*Written exercise*:
Select every line holding the word "panels" and copy it.

================================

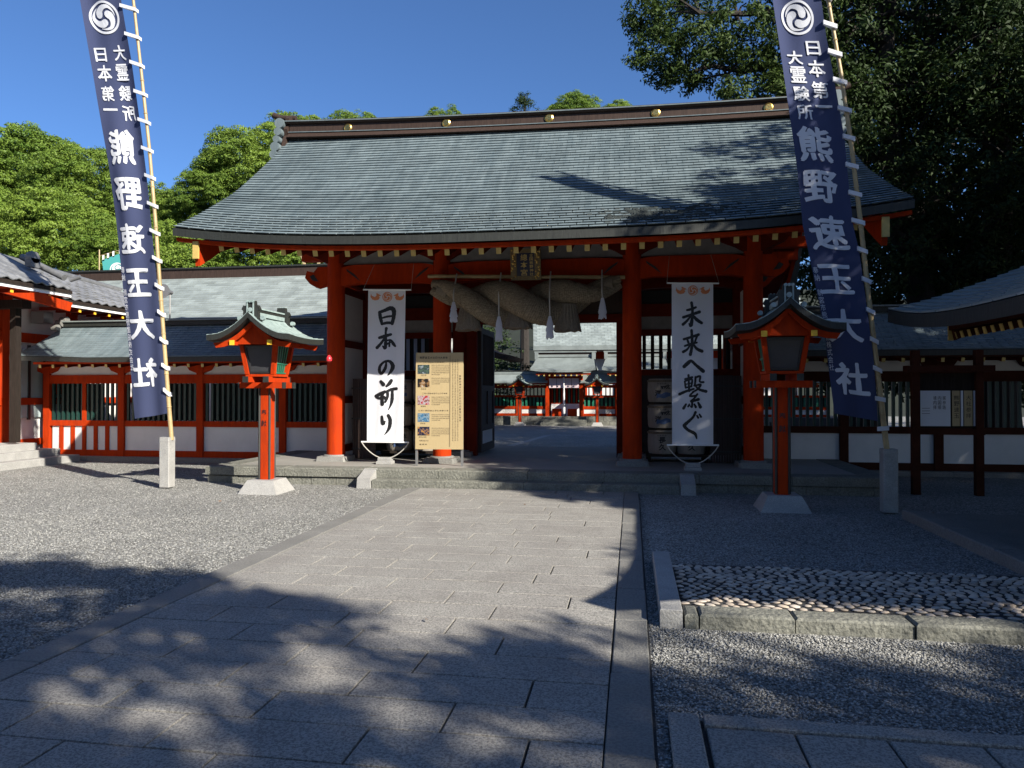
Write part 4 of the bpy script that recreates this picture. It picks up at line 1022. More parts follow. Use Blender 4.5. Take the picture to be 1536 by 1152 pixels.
# ================================================================== TALL NAVY BANNERS
def interp(tab, y):
    for (y0, x0), (y1, x1) in zip(tab, tab[1:]):
        if y <= y1 or (y1, x1) == tab[-1]: return x0+(x1-x0)*(y-y0)/(y1-y0)
def nbanner(label, plabel, post_xy, post_h, Y, left, right, pole, bottom, marks, mirror, tie_y, ringc, side):
    """left/right/pole: tables (py, px) of the edges seen from the front"""
    o = thing('festival_banner', label, 'banner', (post_xy[0], post_xy[1], 0), 'tall navy festival banners on bamboo poles')
    def W(u, py, l=0):
        px = interp(left, py)*(1-u)+interp(right, py)*u
        q = atY(px, py+(bottom[0]*(1-u)+bottom[1]*u)*max(0, (py-560)/80), Y)
        fold = .02*math.sin(u*9+py*.004)+.035*math.sin(u*5-py*.011)*(1 if py < 260 else max(.25, 1-(py-260)/150))
        return (q.x, Y+fold-l, q.z)
    yb = 625
    MB().sheet(lambda u, v: W(u, -110+(yb+110)*v), 16, 90).build('cloth', M['navy'], o, smooth=True)
    for sgn in (1, -1):    # the dye shows on both faces
        L = MB()
        for ch, u0, u1, y0, y1 in marks:
            f = (lambda u, y, l: W(u0+u1-u if mirror else u, y, (.011+l)*sgn))
            tiny = u1-u0 < .15; big = y1-y0 > 34
            if tiny: glyph(L, ch, lambda u, y: f(u, y, 0), (u0, u1, y1, y0))
            else: bold(L, ch, f, (u0, u1, y1, y0), .03 if big else .022, 6, 0.02, .22 if big else 0)
        cx, cy, rx, ry = ringc
        tomoe(L, 0, 0, 1, lambda a, c, l: W(cx+a*rx*(-1 if mirror else 1), cy-c*ry, sgn*(.011+l)), 1)
        n = 40; Vv = []
        for k in range(n):
            a = 2*math.pi*k/n
            for r_ in (.90, 1.03): Vv.append(W(cx+rx*r_*math.cos(a), cy+ry*r_*math.sin(a), sgn*.004))
        L.build('lettering', M['navy_print'], o)
    P_ = [atY(interp(pole, py), py, Y) for py in (-230, -120, 0, 110, 220, 330, 440, 550, post_h[1])]
    P_[0] = P_[1]+(P_[1]-P_[2])*.25
    pb = MB().tube(P_, [.02, .022, .024, .026, .028, .030, .032, .034, .036], 12).build('bamboo_pole', M['bamboo'], o, smooth=True)
    k = 0
    for i in range(len(P_)-1):
        for t in (.1, .55):
            q = P_[i].lerp(P_[i+1], t); r_ = .024+.0016*i
            MB().lathe((q.x, q.y, q.z), [(r_, -.012), (r_+.006, 0), (r_, .012)], 10).build('bamboo_node', M['bamboo'], pb)
    a, b_ = atY(interp(left, -112)-8, -110, Y), atY(interp(pole, -118)+10, -118, Y)
    MB().tube([a, b_], .018, 8).build('cross_arm', M['bamboo'], o)
    for ty in tie_y:
        q0 = Vector(W(.97, ty)); q1 = atY(interp(pole, ty+6), ty+6, Y)
        lp = MB(); d = q1-q0; wv_ = .028
        lp.hexa([q0+Vector((0, -.04, -wv_)), q1+Vector((.045, -.045, -wv_)), q1+Vector((.045, .045, -wv_)), q0+Vector((0, .0, -wv_)),
                 q0+Vector((0, -.04, wv_)), q1+Vector((.045, -.045, wv_)), q1+Vector((.045, .045, wv_)), q0+Vector((0, .0, wv_))])
        lp.build('tie_loop', M['navy_print'], o)
    ps = thing('banner_post', plabel, 'post', (post_xy[0], post_xy[1], 0), 'stone posts holding the banner poles')
    a = MB(); a.box((post_xy[0], post_xy[1], post_h[0]/2-.03), (.18, .18, post_h[0]-.10), 0, .012); a.build('post_shaft', M['pale_stone'], ps)
    a = MB(); a.box((post_xy[0], post_xy[1], post_h[0]-.045), (.188, .188, .07), 0, .014, (.96, .96)); a.build('post_cap', M['pale_stone'], ps)
    return o
mk = [('日', .16, .42, 72, 92), ('本', .16, .48, 98, 122), ('第', .18, .48, 130, 152), ('一', .17, .50, 158, 172),
      ('大', .62, .90, 68, 90), ('霊', .60, .88, 96, 120), ('験', .60, .88, 128, 150), ('所', .62, .92, 158, 180)]
bigL = [('熊', .16, .72, 196, 246), ('野', .14, .78, 268, 315), ('速', .12, .74, 337, 380), ('玉', .16, .78, 404, 444), ('大', .14, .78, 467, 508), ('社', .10, .76, 538, 580)]
sm_ = [(c, .015, .115, 400+k*11.2, 410+k*11.2) for k, c in enumerate('奉納 新宮市熊野建設株式会社') if c != ' ']
# left banner is seen from behind: writing reads reversed
mkL = [(c, u0-.04, u1-.04, y0, y1) for c, u0, u1, y0, y1 in mk]
nbanner('tall navy festival banner seen from behind with reversed white writing, left of the gate', 'sunlit pale stone post holding the bamboo pole left of the gate',
        (-7.65, 11.22), (.86, 660), 11.22,
        [(-180, 80), (0, 120), (115, 141.5), (238, 161.6), (330, 172.6), (499, 189.6), (628, 202)],
        [(-180, 166), (0, 183), (94, 199), (183, 210), (315, 224.6), (400, 234), (499, 244), (618, 252)],
        [(-240, 172), (0, 200), (200, 222), (330, 233), (500, 245), (655, 257)],
        (4, -6), mkL+bigL+sm_, True, [10, 52, 94, 137, 179, 221, 262, 304, 345, 386, 427, 467, 508, 547, 586], (.50, 26, .38, 25), -1)
mkR = [('大', .14, .44, 76, 96), ('霊', .15, .45, 100, 124), ('験', .15, .45, 130, 152), ('所', .16, .46, 158, 180), ('日', .56, .84, 62, 82), ('本', .54, .86, 90, 114), ('第', .54, .86, 122, 146), ('一', .55, .88, 152, 166)]
bigR = [('熊', .10, .74, 192, 242), ('野', .10, .76, 258, 304), ('速', .12, .82, 325, 374), ('玉', .10, .78, 398, 440), ('大', .10, .82, 465, 512), ('社', .14, .84, 545, 592)]
nbanner('tall navy festival banner with white writing in the shade, right of the gate', 'shaded stone post holding the bamboo pole right of the gate',
        (3.34, 10.41), (.86, 680), 10.41,
        [(-180, 1140), (0, 1159), (133, 1178), (254, 1196), (339, 1205), (380, 1214), (486, 1236), (635, 1253)],
        [(-180, 1208), (0, 1231), (53, 1238), (127, 1252), (207, 1267), (339, 1280), (380, 1289), (533, 1309), (642, 1317)],
        [(-240, 1200), (0, 1242), (159, 1270), (325, 1290), (380, 1295), (530, 1313), (680, 1331)],
        (-6, 8), mkR+bigR+[(c, .01, .11, y0, y1) for c, _, _, y0, y1 in sm_], False, [-6, 36, 78, 120, 162, 204, 246, 288, 330, 373, 418, 464, 508, 551, 594, 636], (.47, 26, .33, 26), 1)

# ================================================================== FENCES (roofed corridors either side of the gate)
def fence(nm, label, xs, Y, x_end_roof, side, split_first=False):
    """xs: post positions; roofed vermilion corridor wall"""
    o = thing(nm, label, 'fence', ((xs[0]+xs[-1])/2, Y, 0))
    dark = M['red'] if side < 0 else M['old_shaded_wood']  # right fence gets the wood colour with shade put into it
    x0, x1 = min(xs), max(xs)
    x = x0
    while x < x1: MB().slab(x+.004, min(x+1.2, x1)-.004, Y-.22, Y+.22, -.02, .10, .012).build('foundation_stone', M['kerb'], o); x += 1.2
    for X in xs:
        MB().box((X, Y, 1.17), (.16, .16, 2.14)).build('post', dark, o)
        MB().prism([(X-.34, 2.20), (X-.27, 2.10), (X-.08, 2.03), (X+.08, 2.03), (X+.27, 2.10), (X+.34, 2.20)], Y-.07, Y+.07).build('bracket', dark, o)
    for z0, z1, th in ((.10, .24, .12), (.80, .93, .12), (1.80, 2.0, .14), (2.20, 2.32, .12)):
        MB().b2(x0+.08, x1-.08, Y-th/2, Y+th/2, z0, z1).build('rail', dark, o)
    sm = unit_box('fence_slat_shape', M['dark_green'], .055, .05, .87)
    for i in range(len(xs)-1):
        a, b_ = xs[i]+.08, xs[i+1]-.08
        if split_first and i == 0:
            m_ = (a+b_)/2; MB().b2(m_-.05, m_+.05, Y-.05, Y+.05, .93, 1.80).build('mullion', dark, o)
            for k in range(6):
                c0 = a+(b_-a)*k/6; MB().b2(c0+.05, a+(b_-a)*(k+1)/6-.05, Y-.02, Y+.02, .24, .80).build('white_panel', M['plaster'], o)
                if k: MB().b2(c0-.05, c0+.05, Y-.045, Y+.045, .24, .80).build('strut', dark, o)
        else: MB().b2(a, b_, Y-.02, Y+.02, .24, .80).build('white_panel', M['plaster'], o)
        MB().b2(a, b_, Y-.02, Y+.02, 2.0, 2.2).build('white_panel', M['plaster'], o)
        n = max(4, int((b_-a)/.125))
        for k in range(n): piece('slat', sm, (a+(k+.5)*(b_-a)/n, Y, 1.365), parent=o)
        if side < 0: MB().b2(a, (b_ if not (split_first and i == 0) else (a+b_)/2+.25), Y+.30, Y+.33, .93, 1.80).build('shade_sheet', M['dark_void'], o)  # dark sheet added so the slat gaps read as shaded interior
    # roof
    rx0, rx1 = x_end_roof; cxr = (rx0+rx1)/2
    def rp(u, v, l=0):   # v 0 front eave, .5 ridge, 1 rear eave
        t = 1-abs(2*v-1); yy = Y+(-1.12 if v < .5 else 1.12)*(1-t); X = rx0+(rx1-rx0)*u
        end = (1-u if side < 0 else u); flare = 0.06*max(0, end-.8)/.2*(1-t)
        if side < 0 and u < .12: X -= .42*(1-t)**1.3*(1-u/.12)
        return (X, yy, 2.36+.82*t**1.25+flare+l)
    rf = MB().thick(lambda u, v: rp(u, v, -.012), 24, 16, (0, 0, -.10)).build('roof', M['copper_dark'], o, smooth=True)
    mb = MB(); tint = []; nrow = 16; ncol = int((rx1-rx0)/.30)
    for s_ in (0, 1):
        for i in range(nrow):
            v0, v1 = i/nrow*.485, (i+1)/nrow*.485
            if s_: v0, v1 = 1-v0, 1-v1
            for j in range(-1, ncol+1):
                u0 = max(0, (j+(i % 2)*.5)/ncol); u1 = min(1, (j+1+(i % 2)*.5)/ncol)
                if u1-u0 < .003: continue
                g_ = .0006; q = [rp(u0+g_, v0), rp(u1-g_, v0), rp(u1-g_, v1), rp(u0+g_, v1)]
                up = [(a[0], a[1], a[2]+(.018 if k < 2 else .004)) for k, a in enumerate(q)]
                mb.add(q+up, [(4, 5, 6, 7), (0, 1, 5, 4), (1, 2, 6, 5), (3, 0, 4, 7)]); tint += [R.random()]*8
    so = mb.build('shingles', M['copper'], rf); so['kind'] = 'stuff'
    ta = so.data.attributes.new('tint', 'FLOAT', 'POINT'); ta.data.foreach_set('value', np.array(tint, dtype=np.float32))
    MB().b2(rx0+.05, rx1, Y-.13, Y+.13, 3.14, 3.24).build('ridge', M['copper_dark'], o)
    MB().b2(rx0-.02, rx1, Y-.17, Y+.17, 3.243, 3.27).build('ridge_cap', M['copper_light'], o)
    e = MB(); xe = rx0 if side < 0 else rx1
    for dy, dz, r_ in ((0, .16, .09), (-.14, .08, .08), (.14, .08, .08), (-.27, -.03, .07), (.27, -.03, .07)): e.tube([(xe-.07, Y+dy, 3.14+dz), (xe+.09, Y+dy, 3.14+dz)], r_, 12)
    e.build('ridge_end_ornament', M['kerb'], o)['kind'] = 'stuff'
    MB().b2(rx0+.1, rx1-.02, Y-1.02, Y-.96, 2.22, 2.27).build('eave_board', dark, o)
    rm = MB().box((0, .5, 0), (.055, 1.0, .07)).mesh('short_rafter_shape', M['dark_red']); tm = MB().box((0, -.004, 0), (.058, .008, .073)).mesh('short_rafter_tip_shape', M['ochre'])
    n = int((rx1-rx0-.3)/.33)
    for k in range(n):
        r_ = piece('rafter', rm, (rx0+.25+k*.33, Y-.99, 2.175), (.17, 0, 0), o); t_ = piece('rafter_tip', tm, (0, 0, 0), (0, 0, 0), r_); t_.location = (0, 0, 0)
    return o
fence('corridor_fence', 'sunlit roofed vermilion fence with white panels left of the gate', [-13.75, -11.78, -9.78, -7.76, -5.95], 15.6, (-13.35, -5.8), -1, True)
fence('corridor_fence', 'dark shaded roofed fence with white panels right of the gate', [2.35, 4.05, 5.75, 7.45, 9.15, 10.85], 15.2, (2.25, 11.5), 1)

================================

*Written response*:
fence('corridor_fence', 'sunlit roofed vermilion fence with white panels left of the gate', [-13.75, -11.78, -9.78, -7.76, -5.95], 15.6, (-13.35, -5.8), -1, True)
fence('corridor_fence', 'dark shaded roofed fence with white panels right of the gate', [2.35, 4.05, 5.75, 7.45, 9.15, 10.85], 15.2, (2.25, 11.5), 1)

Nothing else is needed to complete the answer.